At about 6.0am this fantastic public transports wake me up, and I’m ready to go at work that starts at 9.0am. I’ve 3 hour free , isn’t fantastic???
I think that you haven’t seen all about minimetro, or the town?s government haven’t shown you!!!
There’are a lot of people that live near the minimetro’s rails. We are uncomfortable with the noise.
The minimetro produce continuous loud sounds, from it starts until it stops.
I’m living a nightmare, I’m not free to sleep anymore.
I ensure you that this noise is the first of its kind, it’s different from the noise of the traffic.
It’s like a twist in you side.
I’m waiting for a replay.
Thanks from your respect.
Simone
Thanks for the offer, Simone – it would be interesting to see what the minimetro looks like from the perspective of someone who lives near it.

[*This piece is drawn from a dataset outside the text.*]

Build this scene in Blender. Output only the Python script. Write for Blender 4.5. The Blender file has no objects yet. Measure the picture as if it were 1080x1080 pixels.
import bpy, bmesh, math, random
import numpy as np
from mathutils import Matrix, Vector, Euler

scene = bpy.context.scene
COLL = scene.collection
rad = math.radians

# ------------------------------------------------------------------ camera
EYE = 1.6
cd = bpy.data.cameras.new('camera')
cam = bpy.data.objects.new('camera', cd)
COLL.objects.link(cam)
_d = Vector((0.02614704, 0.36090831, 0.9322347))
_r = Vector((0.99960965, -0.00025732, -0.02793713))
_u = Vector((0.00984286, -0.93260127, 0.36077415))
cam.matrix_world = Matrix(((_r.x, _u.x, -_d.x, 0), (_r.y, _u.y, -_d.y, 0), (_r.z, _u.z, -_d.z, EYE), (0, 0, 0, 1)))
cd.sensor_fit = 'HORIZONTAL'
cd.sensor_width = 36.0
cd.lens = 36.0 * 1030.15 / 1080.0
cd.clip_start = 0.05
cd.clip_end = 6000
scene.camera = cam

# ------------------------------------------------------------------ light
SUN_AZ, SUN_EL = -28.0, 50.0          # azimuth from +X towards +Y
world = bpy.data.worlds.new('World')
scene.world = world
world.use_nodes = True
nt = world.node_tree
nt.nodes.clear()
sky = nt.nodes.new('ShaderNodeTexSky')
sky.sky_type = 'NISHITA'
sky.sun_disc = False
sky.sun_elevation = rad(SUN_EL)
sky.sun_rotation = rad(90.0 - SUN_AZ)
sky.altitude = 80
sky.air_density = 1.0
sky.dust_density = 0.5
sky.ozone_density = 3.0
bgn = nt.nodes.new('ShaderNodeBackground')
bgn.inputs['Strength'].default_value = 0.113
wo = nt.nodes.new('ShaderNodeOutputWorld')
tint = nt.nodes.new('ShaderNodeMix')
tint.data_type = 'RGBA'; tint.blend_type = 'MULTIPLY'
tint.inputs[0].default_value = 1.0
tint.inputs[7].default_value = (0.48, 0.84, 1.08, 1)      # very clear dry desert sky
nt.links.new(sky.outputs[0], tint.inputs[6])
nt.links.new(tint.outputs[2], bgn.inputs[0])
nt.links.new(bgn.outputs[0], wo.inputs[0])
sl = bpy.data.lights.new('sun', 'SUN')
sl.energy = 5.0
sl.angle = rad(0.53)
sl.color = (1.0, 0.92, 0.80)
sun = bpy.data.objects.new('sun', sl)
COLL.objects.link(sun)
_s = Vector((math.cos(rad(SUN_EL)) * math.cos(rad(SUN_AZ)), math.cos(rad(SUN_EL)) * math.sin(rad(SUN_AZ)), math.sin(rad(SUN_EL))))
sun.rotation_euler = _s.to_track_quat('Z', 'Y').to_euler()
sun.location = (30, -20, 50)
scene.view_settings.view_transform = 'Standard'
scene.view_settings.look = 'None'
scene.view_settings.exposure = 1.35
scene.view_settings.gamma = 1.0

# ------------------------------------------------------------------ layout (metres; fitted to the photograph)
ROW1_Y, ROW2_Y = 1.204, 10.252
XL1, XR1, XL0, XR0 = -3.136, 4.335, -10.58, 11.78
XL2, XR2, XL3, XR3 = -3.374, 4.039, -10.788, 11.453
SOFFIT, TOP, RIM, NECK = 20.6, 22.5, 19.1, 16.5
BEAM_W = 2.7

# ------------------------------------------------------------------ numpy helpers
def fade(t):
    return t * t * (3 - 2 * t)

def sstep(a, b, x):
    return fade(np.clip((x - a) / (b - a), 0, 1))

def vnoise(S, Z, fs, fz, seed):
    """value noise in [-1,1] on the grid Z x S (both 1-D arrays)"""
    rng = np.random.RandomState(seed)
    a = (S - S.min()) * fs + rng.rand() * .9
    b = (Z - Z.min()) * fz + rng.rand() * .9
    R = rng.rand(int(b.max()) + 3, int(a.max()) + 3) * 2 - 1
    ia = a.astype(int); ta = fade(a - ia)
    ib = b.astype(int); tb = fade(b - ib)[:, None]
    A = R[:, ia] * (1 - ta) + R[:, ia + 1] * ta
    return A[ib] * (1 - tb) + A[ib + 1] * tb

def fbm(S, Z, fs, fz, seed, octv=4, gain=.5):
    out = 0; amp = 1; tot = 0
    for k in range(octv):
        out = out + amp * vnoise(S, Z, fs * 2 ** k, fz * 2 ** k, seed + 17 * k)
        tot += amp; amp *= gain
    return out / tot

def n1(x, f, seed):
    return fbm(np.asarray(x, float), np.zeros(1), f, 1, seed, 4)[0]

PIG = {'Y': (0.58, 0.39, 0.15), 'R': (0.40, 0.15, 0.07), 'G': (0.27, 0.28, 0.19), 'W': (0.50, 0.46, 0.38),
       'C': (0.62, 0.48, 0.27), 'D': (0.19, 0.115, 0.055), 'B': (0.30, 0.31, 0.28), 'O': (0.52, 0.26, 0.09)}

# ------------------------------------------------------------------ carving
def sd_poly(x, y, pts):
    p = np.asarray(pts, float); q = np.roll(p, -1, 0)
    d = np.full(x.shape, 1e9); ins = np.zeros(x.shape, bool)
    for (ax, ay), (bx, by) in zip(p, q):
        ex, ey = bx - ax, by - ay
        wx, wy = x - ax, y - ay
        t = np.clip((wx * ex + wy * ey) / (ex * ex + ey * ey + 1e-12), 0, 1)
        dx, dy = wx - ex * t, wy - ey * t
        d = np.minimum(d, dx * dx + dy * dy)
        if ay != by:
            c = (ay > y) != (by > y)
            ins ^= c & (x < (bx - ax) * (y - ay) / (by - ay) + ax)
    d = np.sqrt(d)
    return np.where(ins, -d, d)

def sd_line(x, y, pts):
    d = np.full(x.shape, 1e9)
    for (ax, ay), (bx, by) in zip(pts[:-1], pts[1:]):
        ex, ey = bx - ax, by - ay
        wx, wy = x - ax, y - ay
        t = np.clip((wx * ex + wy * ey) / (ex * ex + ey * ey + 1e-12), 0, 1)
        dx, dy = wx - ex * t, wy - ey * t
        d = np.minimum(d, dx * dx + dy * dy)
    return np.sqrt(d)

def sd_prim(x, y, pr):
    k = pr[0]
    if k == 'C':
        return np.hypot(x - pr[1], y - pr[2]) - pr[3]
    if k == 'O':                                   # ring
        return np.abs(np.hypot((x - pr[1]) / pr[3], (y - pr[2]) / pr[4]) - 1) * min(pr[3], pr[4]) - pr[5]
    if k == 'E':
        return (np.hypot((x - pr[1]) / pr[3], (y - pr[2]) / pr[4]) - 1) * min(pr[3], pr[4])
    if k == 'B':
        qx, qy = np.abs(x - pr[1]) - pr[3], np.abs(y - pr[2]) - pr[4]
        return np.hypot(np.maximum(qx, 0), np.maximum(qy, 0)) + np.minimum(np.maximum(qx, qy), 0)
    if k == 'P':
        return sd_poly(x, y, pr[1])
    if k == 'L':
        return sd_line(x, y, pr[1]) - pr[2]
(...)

To be very clear – I am commenting only as a visitor to your beautiful city, someone who thought the metro was clean, efficient and opened up part of the town I otherwise never would have seen. I understand from friends in Perugia that there was a great deal of controversy over the project – I know nothing about that except what my friends have told me.
My comment is simply that of a visitor who had a good experience with the system.
Hi Ethan,
My think is not a controversy or politic controversy over the project or something like this.
I’m not against minimetro project, I’m fighting to get back my house. Actually I can’t live in my house. they are throwing out from my house.
I want only live easy in my house, And not fight against minimetro!!!
Thanks
But like all the people that don’t listen you can’t believe me.